**TASK:** Copy each line below in which the string "script" occurs.

**DATA SECTION:**

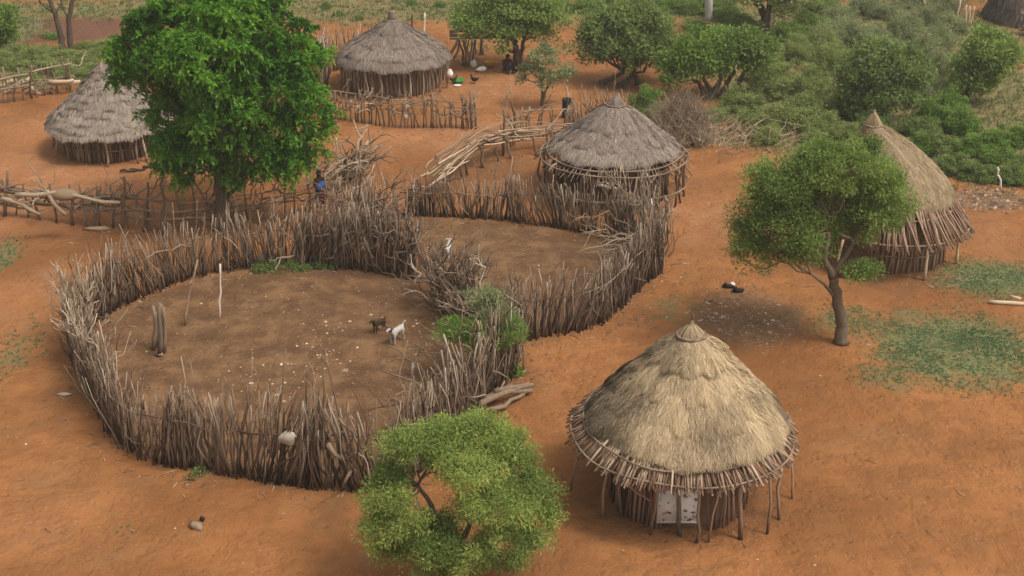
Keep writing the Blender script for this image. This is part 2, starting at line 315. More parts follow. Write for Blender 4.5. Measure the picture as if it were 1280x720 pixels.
# ---------------------------------------------------------------- palisades of upright sticks
def resample(pts, step):
    pts = np.asarray(pts)[:, :2]
    # smooth with Catmull-Rom
    out = []
    for i in range(len(pts) - 1):
        p0, p1, p2, p3 = pts[max(i - 1, 0)], pts[i], pts[i + 1], pts[min(i + 2, len(pts) - 1)]
        for t in np.linspace(0, 1, 12, endpoint=False):
            out.append(.5 * ((2 * p1) + (-p0 + p2) * t + (2 * p0 - 5 * p1 + 4 * p2 - p3) * t * t + (-p0 + 3 * p1 - 3 * p2 + p3) * t ** 3))
    out.append(pts[-1]); out = np.array(out); d = np.concatenate([[0], np.cumsum(np.linalg.norm(np.diff(out, axis=0), axis=1))])
    s = np.arange(0, d[-1], step); return np.stack([np.interp(s, d, out[:, 0]), np.interp(s, d, out[:, 1])], 1), s, d[-1]
def palisade(name, label, cat, path, seed, hfun, step=.05, mat='stick', wild=.12, n_ind=100, rails=True, group=None, tallp=.1, thick=1., tintb=0):
    rng = np.random.default_rng(seed)
    pts, s, L_ = resample(path, step); cen = pts.mean(0)
    root = thing(name, label, cat, (*cen, 0), group)
    tang = np.gradient(pts, axis=0); tang /= np.linalg.norm(tang, axis=1)[:, None]
    nor = np.stack([-tang[:, 1], tang[:, 0]], 1)
    items = []
    wav = rng.uniform(0, 6.28, 3)
    for i in range(len(pts)):
        u = s[i] / L_
        h0 = hfun(u) if callable(hfun) else hfun
        lay = rng.choice([-1, 0, 1]) * .09
        q = pts[i] + nor[i] * (lay + rng.normal(0, .04)) + tang[i] * rng.normal(0, .03)
        if math.sin(s[i] * 2.3 + wav[0]) + math.sin(s[i] * 5.1 + wav[1]) > .9 and rng.random() < .45: continue
        h = h0 * rng.uniform(.68, 1.1) * (1 + .08 * math.sin(s[i] * .9 + wav[0]) + .06 * math.sin(s[i] * 2.9 + wav[2]))
        if rng.random() < tallp: h *= rng.uniform(1.15, 1.5)
        lean_t = .15 * math.sin(s[i] * 1.7 + wav[1]) + .11 * math.sin(s[i] * .5 + wav[2]) + rng.normal(0, .05)
        lean_n = rng.normal(0, .06) - lay * .8
        if rng.random() < wild: lean_t += rng.normal(0, .38); lean_n += rng.normal(0, .22)
        d = np.array([*(tang[i] * lean_t + nor[i] * lean_n), 1.]); d /= np.linalg.norm(d)
        a = np.array([*q, float(hgt(*q)) - .05]); bb = a + d * h
        r = (.014 + .026 * rng.random() ** 1.6) * thick
        if rng.random() < .08: r *= 1.7
        items.append((a, bb, r, h * r / mpp(a) * (1 if rng.random() < .8 else .5), min(1, max(0, rng.normal(.47, .23) + tintb))))
    sc = np.array([it[3] for it in items]); order = set(np.argsort(-sc)[:n_ind].tolist())
    rest = MB()
    for j, (a, bb, r, _, tn) in enumerate(items):
        mb = MB() if j in order else rest
        n_ = 5; p = crooked(rng, a, bb, n_, .035); rr = np.linspace(r, r * .5, n_) * rng.uniform(.85, 1.15, n_)
        tt = np.repeat(np.clip(tn + np.linspace(-.14, .24, n_), 0, 1), 4)
        tube(mb, p, rr, 4, tt)
        if rng.random() < .3:
            k_ = rng.integers(2, 5); dd = (p[-1] - p[0]) / np.linalg.norm(p[-1] - p[0]) + rng.normal(0, .45, 3); e = p[min(k_, 4)] + dd * rng.uniform(.25, .6)
            tube(mb, crooked(rng, p[min(k_, 4)], e, 3, .08), np.linspace(r * .5, r * .2, 3), 3, min(1, tn + .25))
        if j in order: obj('stick', mb, M[mat], root)
    if rest.n:
        o = obj('stick', rest, M[mat], root); o['kind'] = 'stuff'
    if rails:
        for lev in (.62,):
            i = 0
            while i < len(pts) - 5:
                e = min(len(pts) - 1, i + int(rng.uniform(1.5, 3.2) / step))
                idx = np.linspace(i, e, 7).astype(int); side = rng.choice([-1, 1]) * .15
                z = np.array([(hfun(s[k] / L_) if callable(hfun) else hfun) for k in idx]) * lev + rng.normal(0, .05, 7)
                pp = np.column_stack([pts[idx] + nor[idx] * side, z]); mb = MB(); tube(mb, pp, np.linspace(.025, .014, 7), 5, rng.uniform(.3, .8)); obj('rail', mb, M[mat], root)
                if e >= len(pts) - 1: break
                i = e - int(.3 / step)
    return root, pts, tang, nor, s
def branches(root, rng, spots, n_, length, r=(.018, .035), mat='grey_stick', name='branch', zr=(.2, 1.6), bias=(0, 0, .6), spread=.8, depth=2, tint=(.45, .9), jit=.5):
    for k_ in range(n_):
        q = spots[rng.integers(len(spots))]; a = np.array([q[0] + rng.normal(0, jit * .3), q[1] + rng.normal(0, jit * .3), rng.uniform(*zr)])
        d = np.array(bias) + rng.normal(0, spread, 3); d[2] = abs(d[2]) * .6 + bias[2] * .3; d /= np.linalg.norm(d)
        mb = MB(); forked(mb, rng, a, a + d * rng.uniform(*length), rng.uniform(*r), depth, rng.uniform(*tint)); obj(name, mb, M[mat], root)

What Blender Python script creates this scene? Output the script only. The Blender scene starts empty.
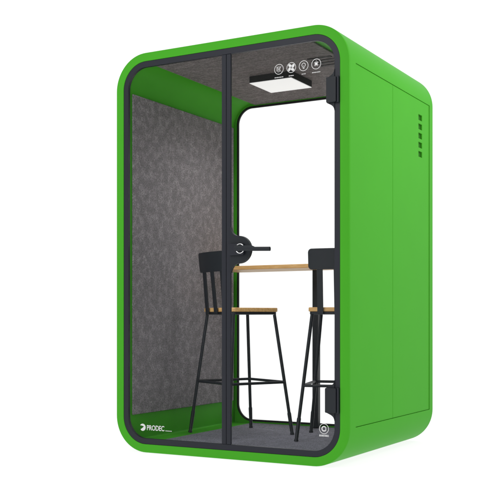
import bpy, bmesh, math
from mathutils import Vector, Matrix
S = bpy.context.scene
COL = S.collection
PI = math.pi
W, D, H = 1.479, 1.303, 2.30
HW = W / 2
ZF, ZC = 0.06, 2.235            # inner floor and ceiling
XI = 0.66                       # inner wall

# ------------------------------------------------------------------ materials
def new_mat(name):
    m = bpy.data.materials.new(name)
    m.use_nodes = True
    nt = m.node_tree
    b = nt.nodes['Principled BSDF']
    return m, nt, b

def N(nt, typ, **kw):
    n = nt.nodes.new(typ)
    for k, v in kw.items():
        if k in n.inputs.keys():
            n.inputs[k].default_value = v
        else:
            setattr(n, k, v)
    return n

def paint(name, rgb, rough=.4, bump=.02, scale=350., spec=.5, mottling=.04, metallic=0.):
    """satin coat: fine orange peel and a faint tone variation"""
    m, nt, b = new_mat(name)
    tc = N(nt, 'ShaderNodeTexCoord')
    n1 = N(nt, 'ShaderNodeTexNoise', Scale=scale, Detail=2.)
    n2 = N(nt, 'ShaderNodeTexNoise', Scale=5., Detail=4.)
    nt.links.new(tc.outputs['Object'], n1.inputs['Vector'])
    nt.links.new(tc.outputs['Object'], n2.inputs['Vector'])
    r = N(nt, 'ShaderNodeValToRGB')
    lo = [c * (1 - mottling) for c in rgb] + [1]
    hi = [c * (1 + mottling) for c in rgb] + [1]
    r.color_ramp.elements[0].position = .3; r.color_ramp.elements[1].position = .7
    r.color_ramp.elements[0].color = lo; r.color_ramp.elements[1].color = hi
    nt.links.new(n2.outputs['Fac'], r.inputs['Fac'])
    nt.links.new(r.outputs['Color'], b.inputs['Base Color'])
    bp = N(nt, 'ShaderNodeBump', Strength=bump, Distance=.002)
    nt.links.new(n1.outputs['Fac'], bp.inputs['Height'])
    nt.links.new(bp.outputs['Normal'], b.inputs['Normal'])
    b.inputs['Roughness'].default_value = rough
    b.inputs['Specular IOR Level'].default_value = spec
    b.inputs['Metallic'].default_value = metallic
    return m

def felt(name, dark, light, stretch=(1, 1, 1), fleck=.5, scale=1.0):
    """pressed polyester felt: cloudy base, wandering pale fibres, fine grain"""
    m, nt, b = new_mat(name)
    tc = N(nt, 'ShaderNodeTexCoord')
    mp = N(nt, 'ShaderNodeMapping'); mp.inputs['Scale'].default_value = stretch
    nt.links.new(tc.outputs['Object'], mp.inputs['Vector'])
    big = N(nt, 'ShaderNodeTexNoise', Scale=20. * scale, Detail=4., Roughness=.6)
    mid = N(nt, 'ShaderNodeTexNoise', Scale=40. * scale, Detail=6., Roughness=.7, Distortion=1.6)
    fine = N(nt, 'ShaderNodeTexNoise', Scale=120. * scale, Detail=4., Roughness=.8)
    for n in (big, mid, fine):
        nt.links.new(mp.outputs[0], n.inputs['Vector'])
    # fibres = ridge of the distorted noise
    sub = N(nt, 'ShaderNodeMath', operation='SUBTRACT'); sub.inputs[1].default_value = .5
    nt.links.new(mid.outputs['Fac'], sub.inputs[0])
    ab = N(nt, 'ShaderNodeMath', operation='ABSOLUTE'); nt.links.new(sub.outputs[0], ab.inputs[0])
    rid = N(nt, 'ShaderNodeMapRange'); rid.inputs['From Min'].default_value = .0; rid.inputs['From Max'].default_value = .045
    rid.inputs['To Min'].default_value = 1.; rid.inputs['To Max'].default_value = 0.
    nt.links.new(ab.outputs[0], rid.inputs['Value'])
    gate = N(nt, 'ShaderNodeMapRange'); gate.inputs['From Min'].default_value = .44; gate.inputs['From Max'].default_value = .60
    nt.links.new(big.outputs['Fac'], gate.inputs['Value'])
    fm = N(nt, 'ShaderNodeMath', operation='MULTIPLY'); nt.links.new(rid.outputs[0], fm.inputs[0]); nt.links.new(gate.outputs[0], fm.inputs[1])
    fm2 = N(nt, 'ShaderNodeMath', operation='MULTIPLY'); nt.links.new(fm.outputs[0], fm2.inputs[0]); fm2.inputs[1].default_value = fleck
    fg = N(nt, 'ShaderNodeMapRange'); fg.inputs['From Min'].default_value = .3; fg.inputs['From Max'].default_value = .7
    fg.inputs['To Min'].default_value = -.15; fg.inputs['To Max'].default_value = .60
    nt.links.new(fine.outputs['Fac'], fg.inputs['Value'])
    bgm = N(nt, 'ShaderNodeMapRange'); bgm.inputs['From Min'].default_value = .3; bgm.inputs['From Max'].default_value = .7
    bgm.inputs['To Min'].default_value = 0.; bgm.inputs['To Max'].default_value = .07
    nt.links.new(big.outputs['Fac'], bgm.inputs['Value'])
    a1 = N(nt, 'ShaderNodeMath', operation='ADD'); nt.links.new(fm2.outputs[0], a1.inputs[0]); nt.links.new(fg.outputs[0], a1.inputs[1])
    a2 = N(nt, 'ShaderNodeMath', operation='ADD'); nt.links.new(a1.outputs[0], a2.inputs[0]); nt.links.new(bgm.outputs[0], a2.inputs[1])
    r = N(nt, 'ShaderNodeValToRGB')
    r.color_ramp.elements[0].color = (*dark, 1); r.color_ramp.elements[1].color = (*light, 1)
    nt.links.new(a2.outputs[0], r.inputs['Fac'])
    nt.links.new(r.outputs['Color'], b.inputs['Base Color'])
    bp = N(nt, 'ShaderNodeBump', Strength=.5, Distance=.003)
    nt.links.new(a2.outputs[0], bp.inputs['Height']); nt.links.new(bp.outputs['Normal'], b.inputs['Normal'])
    b.inputs['Roughness'].default_value = .95
    b.inputs['Specular IOR Level'].default_value = .15
    b.inputs['Sheen Weight'].default_value = .08
    return m

def wood(name, c0, c1):
    m, nt, b = new_mat(name)
    tc = N(nt, 'ShaderNodeTexCoord')
    mp = N(nt, 'ShaderNodeMapping'); mp.inputs['Scale'].default_value = (2.2, 26, 26)
    nt.links.new(tc.outputs['Object'], mp.inputs['Vector'])
    n = N(nt, 'ShaderNodeTexNoise', Scale=3., Detail=6., Roughness=.65, Distortion=.6)
    nt.links.new(mp.outputs[0], n.inputs['Vector'])
    r = N(nt, 'ShaderNodeValToRGB')
    r.color_ramp.elements[0].position = .32; r.color_ramp.elements[1].position = .68
    r.color_ramp.elements[0].color = (*c0, 1); r.color_ramp.elements[1].color = (*c1, 1)
    nt.links.new(n.outputs['Fac'], r.inputs['Fac']); nt.links.new(r.outputs['Color'], b.inputs['Base Color'])
    bp = N(nt, 'ShaderNodeBump', Strength=.15, Distance=.001)
    nt.links.new(n.outputs['Fac'], bp.inputs['Height']); nt.links.new(bp.outputs['Normal'], b.inputs['Normal'])
    b.inputs['Roughness'].default_value = .45
    return m

def glass(name):
    """thin clear sheet: straight transmission with a weak mirror that grows at grazing angles"""
    m, nt, b = new_mat(name)
    nt.nodes.remove(b)
    out = nt.nodes['Material Output']
    tr = N(nt, 'ShaderNodeBsdfTransparent'); tr.inputs['Color'].default_value = (.992, .996, .994, 1)
    gl = N(nt, 'ShaderNodeBsdfGlossy'); gl.inputs['Roughness'].default_value = .0
    fr = N(nt, 'ShaderNodeFresnel', IOR=1.09)
    mx = N(nt, 'ShaderNodeMixShader')
    nt.links.new(fr.outputs[0], mx.inputs[0]); nt.links.new(tr.outputs[0], mx.inputs[1]); nt.links.new(gl.outputs[0], mx.inputs[2])
    nt.links.new(mx.outputs[0], out.inputs['Surface'])
    return m

GREEN = (.064, .370, .024)
M = dict(
    green=paint('green_powder_coat', GREEN, .40, .03, spec=.022, mottling=.012),
    dark=paint('anthracite_frame', (.0135, .0155, .023), .45, .02, spec=.3),
    plate=paint('anthracite_hardware', (.0115, .0145, .019), .5, .02, spec=.3),
    vent_shade=paint('vent_shade_green', (.030, .16, .014), .8, .1, spec=.1),  # darker green: the shade inside the vent slots is painted in
    gasket=paint('black_rubber', (.006, .006, .007), .6, .01),
    steel=paint('charcoal_steel', (.017, .021, .026), .48, .03, spec=.35),
    chrome=paint('polished_steel', (.85, .85, .86), .18, .0, metallic=1.),
    white=paint('white_vinyl', (.70, .70, .70), .5, .0, mottling=.01),
    lampbox=paint('lamp_housing_black', (.013, .015, .015), .5, .02),
    slot=paint('vent_black', (.008, .008, .008), .7, .0),
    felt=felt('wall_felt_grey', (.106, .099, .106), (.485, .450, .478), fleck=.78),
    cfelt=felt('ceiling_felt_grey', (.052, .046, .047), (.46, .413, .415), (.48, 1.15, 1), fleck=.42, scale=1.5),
    carpet=felt('carpet_slate', (.055, .056, .072), (.46, .46, .56), fleck=.15, scale=1.0),
    wood=wood('oiled_ash', (.64, .34, .105), (.90, .58, .25)),
    glass=glass('clear_glass'),
)
m, nt, b = new_mat('lit_lamp_diffuser')
b.inputs['Base Color'].default_value = (.8, .8, .8, 1)
b.inputs['Emission Color'].default_value = (1, 1, 1, 1)
b.inputs['Emission Strength'].default_value = .42
M['lamp'] = m
m, nt, b = new_mat('glowing_white_floor')          # plain floor with an added glow that keeps it white and washes out shadows
b.inputs['Base Color'].default_value = (.20, .20, .20, 1)
b.inputs['Roughness'].default_value = .9
b.inputs['Specular IOR Level'].default_value = 0.
b.inputs['Emission Color'].default_value = (1, 1, 1, 1)
b.inputs['Emission Strength'].default_value = .88
M['floor'] = m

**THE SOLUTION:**
Keep writing the Blender script for this image. This is part 2, starting at line 315. More parts follow. Write for Blender 4.5. Measure the picture as if it were 1280x720 pixels.
What Blender Python script creates this scene? Output the script only. The Blender scene starts empty.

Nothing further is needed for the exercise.